Any party can apply for a ‘slogan’ to be included on a ballot paper

19 April 2024
What was claimed

Only the Conservatives are allowed to put a slogan in their candidate’s box on a ballot paper.

Our verdict

False. Any party can use a party description on a ballot paper, provided it has been approved by the Electoral Commission.

A post shared on X (formerly Twitter) and on Facebook asks: “Why the **** are the Conservatives allowed to put a slogan in their candidates box and no-one else is?”

The post includes an image of a ballot paper for the Gloucestershire police and crime commissioner (PCC) election on 2 May.
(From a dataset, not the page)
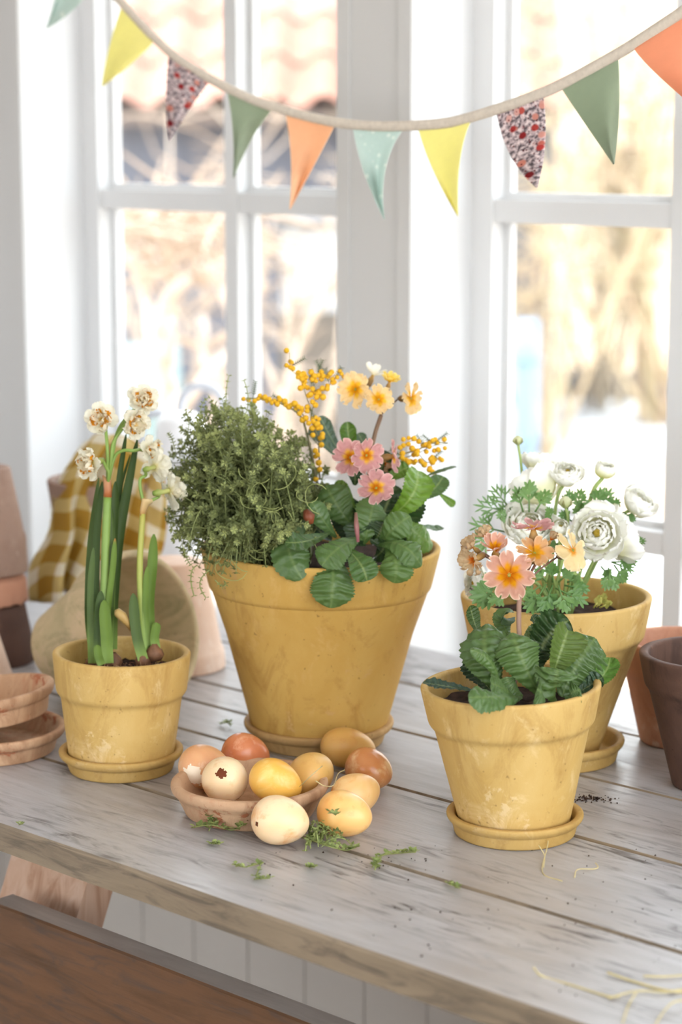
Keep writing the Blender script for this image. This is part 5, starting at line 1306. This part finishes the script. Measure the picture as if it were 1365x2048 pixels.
def m_fabric(name, c, kind=None):
    a = NT(name, .85, .08); uv = a.coord('UV', (1, 1, 1)); n = a.noise(uv, 8, 4)
    col = a.mix(a.mul(n, .35), c, tuple(v * .75 for v in c))
    if kind == 'dots':
        v = a.n('ShaderNodeTexVoronoi'); v.inputs['Scale'].default_value = 7.5; v.inputs['Randomness'].default_value = .75; a.link(uv, v.inputs['Vector']); col = a.mix(a.bw(v.outputs['Distance'], .34, .24), col, lin((236, 240, 234))) if False else a.mix(a.ramp(v.outputs['Distance'], [(.22, (1, 1, 1)), (.34, (0, 0, 0))]), col, lin((232, 238, 232)))
    if kind == 'floral':
        v = a.n('ShaderNodeTexVoronoi'); v.inputs['Scale'].default_value = 6.5; a.link(uv, v.inputs['Vector'])
        v2 = a.n('ShaderNodeTexVoronoi'); v2.inputs['Scale'].default_value = 15; a.link(uv, v2.inputs['Vector'])
        sepc = a.n('ShaderNodeSeparateColor'); a.link(v.outputs['Color'], sepc.inputs[0])
        bgc = a.ramp(a.noise(uv, 16, 3), [(.4, lin((124, 116, 120))), (.5, lin((200, 186, 188))), (.62, lin((240, 228, 226)))])
        fl = a.ramp(sepc.outputs[0], [(.0, lin((150, 44, 54))), (.35, lin((196, 84, 80))), (.6, lin((216, 150, 132))), (1, lin((226, 196, 190)))])
        col = a.mix(a.ramp(v.outputs['Distance'], [(.30, (1, 1, 1)), (.42, (0, 0, 0))]), bgc, fl)
        col = a.mix(a.ramp(v2.outputs['Distance'], [(.16, (1, 1, 1)), (.22, (0, 0, 0))]), col, lin((120, 36, 46)))
    a.color(col); return a.bump(a.noise(uv, 120, 2), .15, .0005).trans(.5).m
FB = dict(yellow=m_fabric('yellow_cotton', lin((246, 240, 172))), floral=m_fabric('floral_cotton', lin((200, 150, 150)), 'floral'), green=m_fabric('green_cotton', lin((176, 188, 164))), orange=m_fabric('orange_cotton', lin((248, 206, 168))), mint=m_fabric('dotted_mint_cotton', lin((212, 226, 220)), 'dots'), coral=m_fabric('coral_cotton', lin((244, 184, 150))))
def flag(fab, A, B, T, lm, rm, amp, lab, seed):
    """A, B upper corners, T tip, lm and rm a point half way down each side (pixels)"""
    n = 22; P = []; U = []; k = 14
    def q(p0, p1, p2, t): c = tuple(2 * b - .5 * (a + d) for a, b, d in zip(p0, p1, p2)); return tuple(a * (1 - t) ** 2 + cc * 2 * t * (1 - t) + d * t * t for a, cc, d in zip(p0, c, p2))
    for i in range(n):
        t = i / (n - 1); l, r = q(A, lm, T, t), q(B, rm, T, t); row = []; ur = []
        for j in range(k):
            s = j / (k - 1); x, y = l[0] + (r[0] - l[0]) * s, l[1] + (r[1] - l[1]) * s
            dy = amp * t * math.sin(s * 3.2 + seed) * (1 - .25 * t) + amp * .5 * t * t * math.sin(seed * 2) + .0025 * math.sin(s * 8 + t * 5 + seed) * t
            row.append(bp(x, y, dy)); ur.append((.01 + (s - .5) * (1 - t) * .9 + .5, t * 1.5 + .01))
        P.append(row); U.append(ur)
    m = MB(); m.grid(P, None, U); bk = [[p + Vector((0, .0011, 0)) for p in row][::-1] for row in P]; m.grid(bk, None, [u[::-1] for u in U])
    o = m.build('flag', FB[fab], bn); o['label'] = lab
flag('mint', (112, -138), (190, -55), (92, 58), (118, -50), (160, 5), .03, 'dotted mint flag', 1)
flag('yellow', (244, 10), (313, 76), (203, 174), (217, 100), (268, 122), .022, 'yellow flag', 2)
flag('floral', (340, 98), (424, 156), (338, 282), (332, 190), (384, 210), .022, 'floral flag', 3)
flag('green', (453, 177), (548, 215), (466, 358), (466, 262), (506, 272), .028, 'green flag', 4)
flag('orange', (571, 226), (670, 248), (579, 420), (582, 318), (632, 322), .024, 'orange flag', 5)
flag('mint', (706, 254), (806, 258), (769, 440), (728, 345), (770, 340), .03, 'dotted mint flag', 6)
flag('yellow', (836, 254), (944, 237), (916, 433), (866, 340), (920, 318), .024, 'yellow flag', 7.3)
flag('floral', (993, 224), (1086, 190), (1074, 376), (1022, 312), (1090, 285), .024, 'floral flag', 8.4)
flag('green', (1122, 175), (1236, 114), (1228, 330), (1176, 255), (1238, 220), .024, 'green flag', 9.2)
flag('coral', (1266, 92), (1385, 16), (1420, 240), (1312, 146), (1420, 120), .026, 'coral flag', 10.1)

# ------------------------------------------------------------------ bits on the table
def sprig(pts, label, n=7, sz=.0042, seed=1, curl=None):
    random.seed(seed); W = [onz(x, y, .0016 + .0015 * (i % 2) + (h if len(pp_) > 2 else 0)) for i, pp_ in enumerate(pts) for x, y, h in [(pp_ + (0,))[:3]]]
    t = thing('thyme_sprig', W[0], label, 'herb sprig'); t.location.z = TZ
    c = cat_rom(W, 5) if len(W) > 2 else [W[0].lerp(W[1], i / 6) for i in range(7)]
    m = MB(); m.tube(c, .0006, 5, lin((150, 158, 92))); m.build('stem', M['stem'], t)
    lv = MB()
    for i in range(1, len(c), max(1, len(c) // n)):
        d = (c[i] - c[i - 1]).normalized()
        for k in range(4):
            a = rnd(0, 6); out = (RGT * math.cos(a) + FWD * math.sin(a) + UPZ * rnd(.1, .8)).normalized(); side = out.cross(UPZ).normalized(); s = sz * rnd(.8, 1.3); b = len(lv.v); p = c[i]; col = lerp(lin((120, 136, 78)), lin((172, 184, 116)), rnd(0, 1))
            for q in (p, p + out * s * .5 + side * s * .32 + UPZ * s * .1, p + out * s, p + out * s * .5 - side * s * .32 + UPZ * s * .1): lv.vert(q, col)
            lv.f += [(b, b + 1, b + 2), (b, b + 2, b + 3)]
    o = lv.build('foliage', M['thyme'], t, smooth=False); o['kind'] = 'stuff'; random.seed(7); return t
sprig([(383, 1655), (425, 1650, .006), (462, 1660), (486, 1650, .008)], 'thyme sprig lying in front of the clay dish', 10, .0058, 1)
sprig([(418, 1662), (426, 1640, .008), (420, 1632, .012)], 'short thyme tip leaning at the dish wall', 6, .0055, 2)
sprig([(466, 1728), (490, 1734, .003), (520, 1728), (512, 1752)], 'thyme sprig near the front edge below the dish', 8, .005, 3)
sprig([(508, 1758), (540, 1756)], 'tiny thyme sprig nearest the table edge', 4, .004, 4)
sprig([(418, 1686), (440, 1688)], 'tiny thyme tip left of the cream egg', 5, .0045, 5)
sprig([(612, 1732), (630, 1734)], 'tiny thyme tip below the cream egg', 4, .004, 6)
sprig([(745, 1735), (762, 1712, .004), (800, 1706), (832, 1704, .004)], 'thyme sprig at the plank seam right of the eggs', 10, .0052, 7)
sprig([(750, 1740), (756, 1722, .004)], 'thyme tip beside the plank seam', 4, .005, 8)
sprig([(892, 1764), (920, 1776)], 'small green sprig on the seam left of the primrose pot', 5, .0042, 9)
sprig([(440, 1448), (456, 1444, .003), (462, 1452)], 'small sprig between daffodil pot and largest pot', 4, .0045, 10)
sprig([(38, 1649), (46, 1647, .003)], 'single leaf tip near the left table edge', 2, .004, 11)
random.seed(12)
for k, lab in enumerate(('thick tuft of thyme between the two front eggs', 'thyme stems curling over the orange streaked egg')):
    b = [(640, 1690, .0), (648, 1650, .012), (660, 1625, .022), (672, 1630, .03)] if k else [(612, 1675, .002), (650, 1690, .008), (690, 1700, .004), (712, 1695, .002)]
    t = sprig(b, lab, 14, .0056, 20 + k)
    m = MB(); lv = MB()
    for q in range(16 if k == 0 else 5):
        p0 = onz(rnd(615, 660), rnd(1668, 1700), rnd(.001, .008)); p2 = p0 + RGT * rnd(-.01, .024) - FWD * rnd(-.01, .02) + UPZ * rnd(-.004, .008); p2.z = max(p2.z, TZ + .001)
        cv = bez(p0, (p0 + p2) * .5 + UPZ * rnd(.002, .01), p2, 7); m.tube(cv, .00055, 4, lin((164, 174, 104)), cap=False)
        for s in range(1, 7):
            for kk in range(3):
                a = rnd(0, 6); out = (RGT * math.cos(a) + FWD * math.sin(a) + UPZ * rnd(.1, .8)).normalized(); side = out.cross(UPZ).normalized(); sz = rnd(.003, .005); bb = len(lv.v); p = cv[s]
                for v in (p, p + out * sz * .5 + side * sz * .32, p + out * sz, p + out * sz * .5 - side * sz * .32): lv.vert(v, lerp(lin((108, 124, 70)), lin((164, 178, 108)), rnd(0, 1)))
                lv.f += [(bb, bb + 1, bb + 2), (bb, bb + 2, bb + 3)]
    o = m.build('side_stems', M['stem'], t); o['kind'] = 'stuff'; o = lv.build('side_foliage', M['thyme'], t, smooth=False); o['kind'] = 'stuff'
random.seed(7)
def straw(pts, r, label, cat='straw'):
    r *= .8; W = [onz(x, y, h + r) for x, y, h in pts]; m = MB(); m.tube(cat_rom(W, 5), r, 6); o = m.build('straw_stalk', M['straw'], None); tag(o, label, cat); return o
straw([(1068, 1935, .012), (1085, 1952, .0), (1150, 1972, .0), (1215, 1992, .0), (1240, 1993, .001)], .0009, 'long bent straw stalk near the right front edge')
straw([(1215, 1945, .002), (1265, 1962, .0), (1330, 1980, .0), (1380, 1985, .0)], .0011, 'thick straw stalk pointing to the right edge')
straw([(1218, 1996, .001), (1275, 1982, .001), (1330, 1984, .001), (1370, 1978, .001)], .0009, 'straw stalk crossing below the thick one')
straw([(1275, 1982, .004), (1258, 2010, .0), (1246, 2046, .0)], .0008, 'short straw stalk dropping to the table front edge')
straw([(1370, 2000, .003), (1345, 2006, .004), (1320, 2035, .0), (1308, 2060, .0)], .0008, 'straw stalk in the bottom right corner')
straw([(1288, 1952, .001), (1330, 1953, .001), (1375, 1950, .001)], .0009, 'straw piece at the right edge above the thick stalk')
straw([(1098, 1650, .016), (1096, 1690, .006), (1086, 1745, .0), (1125, 1762, .0)], .0006, 'thin pale straw leaning on the primrose saucer')
straw([(1078, 1690, .01), (1090, 1712, .003), (1088, 1735, .0)], .0005, 'shorter straw fork beside the leaning straw')
straw([(1150, 1755, .0), (1156, 1739, .002), (1188, 1738, .001), (1197, 1734, .001), (1192, 1726, .002)], .0006, 'thin kinked straw right of the primrose saucer')
straw([(600, 1573, .034), (622, 1552, .058), (645, 1532, .056)], .0005, 'dry stalk lying across the ochre egg')
straw([(632, 1562, .05), (650, 1572, .042), (668, 1570, .034), (676, 1548, .03), (690, 1540, .03)], .0006, 'curled dry stalk at the right of the ochre egg')
# crumbs of soil
m = MB(); random.seed(44)
def crumb(x, y, r):
    c = onz(x, y, r * .5); b = len(m.v)
    for d in ((1, 0, 0), (-.9, .3, 0), (-.2, -1, 0), (.1, .9, .1), (0, 0, 1.0), (0, 0, -.5)): m.vert(c + Vector(d) * r * rnd(.7, 1.2))
    for f in ((0, 3, 4), (3, 1, 4), (1, 2, 4), (2, 0, 4), (3, 0, 5), (1, 3, 5), (2, 1, 5), (0, 2, 5)): m.f.append(tuple(b + q for q in f))
for k in range(90): crumb(random.gauss(1180, 22), random.gauss(1597, 3.2), rnd(.0006, .0016))
for k in range(14): crumb(1200 + rnd(0, 40), random.gauss(1598, 4), rnd(.0004, .0009))
for k in range(90):
    x = rnd(520, 1365); y = rnd(1690, 2000)
    if y < 1640 + .33 * x: crumb(x, y, rnd(.0004, .0012))
for k in range(20): crumb(rnd(700, 860), rnd(1690, 1740), rnd(.0004, .001))
o = m.build('soil_crumbs', M['soil'], None, smooth=False); tag(o, 'dark crumbs of potting soil scattered on the table', 'soil'); o['kind'] = 'stuff'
The Conservative candidate Chris Nelson—who is standing for re-election—has “More Police, Safer Streets” printed next to his status as the “Conservative candidate”.
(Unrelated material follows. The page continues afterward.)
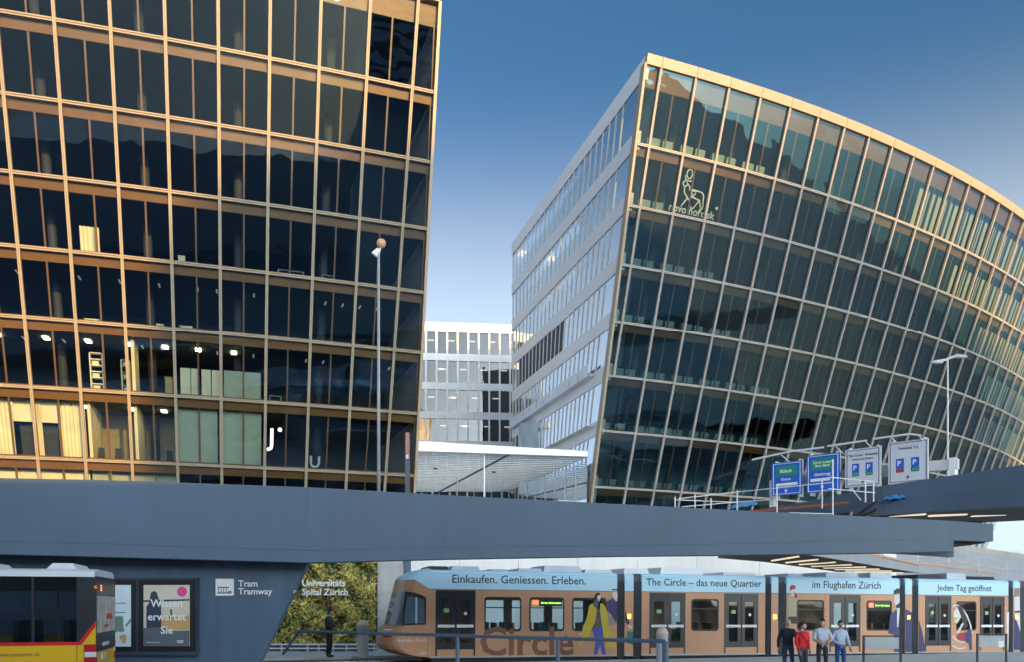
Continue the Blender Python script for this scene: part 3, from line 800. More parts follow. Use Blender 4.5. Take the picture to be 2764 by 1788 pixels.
# bare trees behind that wall
TWIG = mat('bare_twigs', (0.30, 0.21, 0.15), 0.9, 0, .2)
def bare_tree(px, Y, h, label):
    p = at(px, 1600, Y); p.z = 0
    t = thing('bare_tree', label, 'tree', p, group='bare trees behind the far wall')
    tr = MB(); tr.tube(p, up(p, h * .45), .22, 7, .13); tr.build('trunk', TWIG, t)
    cr = MB()
    def br(a, d, l, r, n):
        b = a + d * l; cr.tube(a, b, r, 4, r * .55, cap=False)
        if n == 0: return
        for _ in range(4):
            dd = (d + Vector((random.uniform(-.8, .8), random.uniform(-.8, .8), random.uniform(-.2, .6)))).normalized()
            br(a.lerp(b, random.uniform(.5, 1)), dd, l * random.uniform(.55, .8), r * .55, n - 1)
    for _ in range(5):
        br(up(p, h * random.uniform(.3, .45)), Vector((random.uniform(-.5, .5), random.uniform(-.5, .5), 1)).normalized(), h * .28, .09, 3)
    cr.build('crown', TWIG, t)
for i, (px, h) in enumerate(((2600, 11.5), (2660, 9.8), (2715, 10.6), (2765, 9.2))):
    bare_tree(px, 118 + i * 3, h, ('bare brown tree behind the far wall, closest to the ramp end', 'small bare tree behind the far wall, second from the ramp end', 'bare tree behind the far wall, third from the ramp end', 'bare tree behind the far wall, at the picture edge')[i])

# white podium wall behind the tram
pw = thing('podium_wall', 'long white podium wall glimpsed above the tram roof', 'wall', at(1600, 1700, 50))
prevp = None
for i, (px, Y) in enumerate(((1098, 47.5), (1240, 48), (1400, 48.8), (1560, 50), (1720, 51.5), (1880, 53.5), (2050, 56), (2230, 59), (2420, 63))):
    p = at(px, 1700, Y); p.z = 0
    if prevp is not None:
        d = (p - prevp).normalized() * .012
        MB().hexa([prevp + d, p - d, p - d + Vector((0, .3, 0)), prevp + d + Vector((0, .3, 0)), up(prevp + d, 6.4), up(p - d, 6.4), up(p - d, 6.4) + Vector((0, .3, 0)), up(prevp + d, 6.4) + Vector((0, .3, 0))]).build('panel', WHITE_WALL, pw)
    prevp = p

# abutment wall with the slanting end
aw = thing('abutment_wall', 'slate blue abutment wall with a slanting end and white lettering', 'wall', at(400, 1700, 23))
mb = MB()
mb.prism([at(-200, 1850, 23.0), at(672, 1850, 23.0), at(700, 1792, 23.0), at(836, 1508, 23.0), at(-200, 1480, 23.0)], (0, .30, 0))
mb.build('wall_slab', WALLB, aw)
def fx(px, py, Y=22.97): return frame(at(px, py, Y), (1, 0, 0), (0, 0, 1))
text('Tram\nTramway', .30, PAPER, aw, fx(643, 1585), 'lettering', .006, 'LEFT', .88, width=.92, bold=.004)
tag(text('r', .2, PAPER, aw, fx(796, 1604), 'lettering', .004), None)
ic = thing('tram_pictogram', 'white square tram pictogram plate on the slate wall', 'sign', at(606, 1588, 22.96))
def rrect(cx, cz, w, h, r, y, n=4):
    pts = []
    for sx, sz, a0 in ((1, 1, 0), (-1, 1, 90), (-1, -1, 180), (1, -1, 270)):
        for i in range(n + 1):
            a = R(a0 + 90 * i / n); pts.append(Vector((cx + sx * (w / 2 - r) + r * math.cos(a), y, cz + sz * (h / 2 - r) + r * math.sin(a))))
    return pts
c = at(606, 1587, 22.96)
MB().prism(rrect(c.x, c.z, .49, .46, .03, c.y), (0, .03, 0)).build('plate', PAPER, ic)
mb = MB(); y = c.y - .005
mb.box(c.x - .19, c.x + .12, y, y + .004, c.z - .02, c.z + .012)
mb.box(c.x - .19, c.x + .19, y, y + .004, c.z - .17, c.z - .135)
for x0 in (-.17, -.10, -.03, .04): mb.box(c.x + x0, c.x + x0 + .02, y, y + .004, c.z - .13, c.z - .03)
mb.box(c.x + .1, c.x + .19, y, y + .004, c.z - .13, c.z - .10)
mb.build('tram_symbol', WALLB, ic)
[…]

The other three candidates—those representing Labour and the Liberal Democrats, and an independent candidate—have no slogans alongside their party label. 

The social media posts describe this as “cheating”.
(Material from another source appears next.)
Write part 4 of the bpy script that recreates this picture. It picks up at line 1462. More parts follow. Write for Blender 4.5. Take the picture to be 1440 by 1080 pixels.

“More Police, Safer Streets” is what’s called a ‘party description’. The Electoral Commission describes this as “an optional identity mark that you can register in addition to the party name which can appear on a ballot paper”.

Any party can use a party description on a ballot paper, provided it has been approved by the Electoral Commission.

Party descriptions can be included alongside a party’s name, as is the case here, but on most ballot papers can also be used instead of it, provided the description identifies the party to the voter (though descriptions can’t be the same as the party name).

Any party can register up to 12 descriptions at any one time. Different parties can also choose to register joint party descriptions

Misleading or unclear claims about voting and elections have the potential to affect people’s trust in the political process and how they choose to vote.

Several other Conservative candidates standing in police and crime commissioner elections in England and Wales this May have the “More Police, Safer Streets” description alongside their party name.

Some other candidates also have party descriptions—for example the Liberal Democrat candidate for Devon and Cornwall.

(It’s probably also worth noting that you are allowed to take a picture of a postal ballot paper—as is likely the source of this image—you can’t take photos inside polling stations, including of your ballot paper.)